Top Turkish generals say knew of no coup plot as retrial begins

Turkey’s former chief of General Staff, Hilmi Ozkok, and former Land Forces commander, Aytac Yalman, appear as witnesses in the hearing Monday.

Top Turkish generals say knew of no coup plot as retrial begins

World Bulletin/News Desk

Two retired generals who led Turkey's armed forces at the time of an alleged 2003 coup plot told a retrial of hundreds of officers on Monday that they knew of no plans to topple then-Prime Minister Tayyip Erdogan.

The officers were convicted in 2012 for plotting a coup against Erdogan, now president. The constitutional court quashed their convictions in June, ruling the case against them flawed.

General Hilmi Ozkok, head of the armed forces in 2002-2006, told the courtroom he had heard coup plot rumours during his term in office from the media and anonymous letters, but these were not substantiated.

"I did not receive information that a coup plan was made. There were some rumours but they were not serious enough for a case to be opened or investigation launched against anyone," said Ozkok, 74, wearing a dark suit and glasses.

The two retired generals were giving evidence for the first time. The failure of the initial trial to hear their testimonies was among the reasons cited for overturning the convictions.

Aytac Yalman, ground forces commander at the time of a 2003 military seminar which was central to the prosecution case, told the court:

"I have neither heard of nor tried to prevent, as claimed, such a coup plan. The seminar was held under my orders, but I could not attend," said Yalman, also 74.
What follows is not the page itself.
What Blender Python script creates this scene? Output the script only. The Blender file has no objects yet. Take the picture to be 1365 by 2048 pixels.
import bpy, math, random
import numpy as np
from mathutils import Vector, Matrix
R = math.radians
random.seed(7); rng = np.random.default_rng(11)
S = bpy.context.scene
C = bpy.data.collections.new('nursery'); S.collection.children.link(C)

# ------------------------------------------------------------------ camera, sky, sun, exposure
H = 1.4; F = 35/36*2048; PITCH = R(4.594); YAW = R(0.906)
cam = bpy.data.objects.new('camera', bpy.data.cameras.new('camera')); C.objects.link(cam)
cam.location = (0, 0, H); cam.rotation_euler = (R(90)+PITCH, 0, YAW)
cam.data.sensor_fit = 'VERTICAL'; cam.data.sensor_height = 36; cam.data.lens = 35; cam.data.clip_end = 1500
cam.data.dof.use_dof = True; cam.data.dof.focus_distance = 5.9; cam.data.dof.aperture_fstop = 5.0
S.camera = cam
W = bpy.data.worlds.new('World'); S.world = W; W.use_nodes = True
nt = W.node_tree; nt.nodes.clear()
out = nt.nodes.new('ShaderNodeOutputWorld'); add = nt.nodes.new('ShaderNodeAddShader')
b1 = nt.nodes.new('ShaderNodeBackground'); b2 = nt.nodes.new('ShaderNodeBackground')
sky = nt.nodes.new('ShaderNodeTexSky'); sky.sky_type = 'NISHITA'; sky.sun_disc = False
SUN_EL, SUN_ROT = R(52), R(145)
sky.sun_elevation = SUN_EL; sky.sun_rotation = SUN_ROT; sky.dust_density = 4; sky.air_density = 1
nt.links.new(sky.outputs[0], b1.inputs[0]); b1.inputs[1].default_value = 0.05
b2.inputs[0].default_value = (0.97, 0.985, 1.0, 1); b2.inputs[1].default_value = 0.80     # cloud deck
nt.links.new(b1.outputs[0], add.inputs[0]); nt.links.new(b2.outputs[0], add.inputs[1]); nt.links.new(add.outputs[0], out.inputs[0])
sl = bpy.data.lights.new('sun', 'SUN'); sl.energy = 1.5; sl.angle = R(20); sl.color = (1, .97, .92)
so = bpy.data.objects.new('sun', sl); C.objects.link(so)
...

Yalman said he and most other high-ranking commanders at the time were busy dealing with plans regarding involvement in the war in Iraq in 2003, when Turkey's parliament ultimately rejected a U.S. request to use Turkish territory to invade Iraq.

Among the 236 defendants at the hearing were chief suspect Cetin Dogan, former head of the prestigious First Army, two retired force commanders and a former general who is now a member of parliament with a nationalist party.

Families of the accused and their lawyers were packed into the 500-seat capacity courthouse with the defendants on the Asian side of Istanbul, Turkey's largest city.

In an earlier verdict, the high court had sentenced the defendants to between six and 20 years imprisonment in September 2012 for allegedly being involved in the coup plot.

Later, however, Turkey’s Constitutional Court had unanimously overruled the verdict on June 18, 2014 on the grounds that the rights of the defendants were violated, especially through the "digital data" collection and wiretapping that was carried out against them.

The "Sledgehammer" (or the "Balyoz" in Turkish) is the name of the plot allegedly cooked up by a junta in the Turkish Armed Forces.

The plan is said to date back to 2003, one year after the ruling Justice and Development Party came to power. It allegedly aimed at undermining the ruling government to lay the groundwork for a military takeover.

According to the alleged plan, the military was to systematically foment chaos in society through violence, including bombing of mosques in Istanbul and downing of a Turkish war plane over the Aegean.